Os efeitos do tempo já são aqui bastante perceptíveis no elenco, principalmente em William Shatner e Ricardo Montalban, o vilão resgatado de um episódio da série produzido quinze anos no passado. Shatner mantém sua aura de líder, conduzindo sua equipe com sabedoria em situações praticamente sem saída. Montalban dá um tempo em seu papel televisivo da série Ilha da Fantasia, e parece se divertir um bocado na pele do megalomaníaco vilão da vez. Apesar de toda a história se concentrar em torno destes dois personagens, o curioso é que, em nenhum momento, eles se enfrentam cara a cara. Os confrontos ocorrem somente por comunicadores e telas de visualização das espaçonaves, o que não deixa de ser um claro indicativo do aperto financeiro da produção. Outros são o reaproveitamento providencial de cenários e o uso de sobras do filme anterior, que felizmente não são tão facilmente perceptíveis e em nada interferem no andamento da história. Para quem está acostumado à estética da série, onde a maior parte da ação ocorre com o capitão sentado e distribuindo ordens a partir da poltrona central do deck de comando, a sensação é de se estar em casa. Infelizmente, nem todo mundo (como eu) compartilha com tanto fervor desse entusiasmo.
O desfecho do filme é anti-climático e pega a platéia de jeito com uma terrível fatalidade, espertamente usada como gancho para a continuação seguinte. Concebido como uma aventura espacial com requintes de emoção e uma grande revelação a respeito do capitão Kirk, o filme perde em seriedade em relação ao anterior, mas é agradável e acaba pecando somente por uma grande ausência: o tema clássico composto por Jerry Goldsmith para Jornada nas Estrelas - O Filme. James Horner faz o que pode numa tarefa impossível e, como esperado, nem chega perto de repetir o fantástico trabalho de seu colega. A curiosidade do elenco é a presença de Kirstie Alley em sua estréia no cinema, na pele de uma aprendiz obstinada do vulcano Spock.
O DVD duplo da Paramount vem com uma faixa de comentários do diretor Nicholas Meyer e uma faixa de legendas com comentários de Michael Okuda, supervisor de arte do seriado.
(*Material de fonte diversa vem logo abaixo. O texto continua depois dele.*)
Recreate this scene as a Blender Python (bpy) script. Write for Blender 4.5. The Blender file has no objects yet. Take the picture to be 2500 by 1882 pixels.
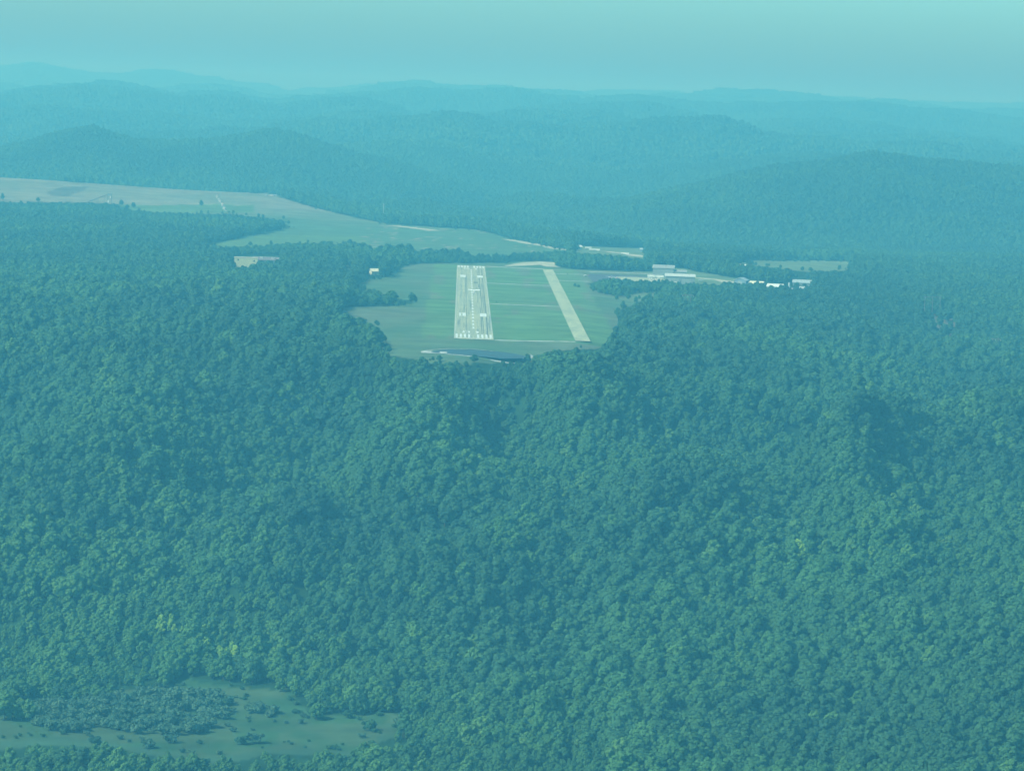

O segundo DVD traz três documentários que variam de 15 min. a meia hora e discorrem sobre o processo de produção do filme, 10 minutos de entrevistas com o elenco principal feitas na época de lançamento do longa, um especial de quase meia hora apresentado por Greg Cox e Julia Ecklar, dois escritores responsáveis por prencher algumas das lacunas da história de A Ira de Khan, storyboards de nada menos que 13 seqüências do filme e trailer original de cinema.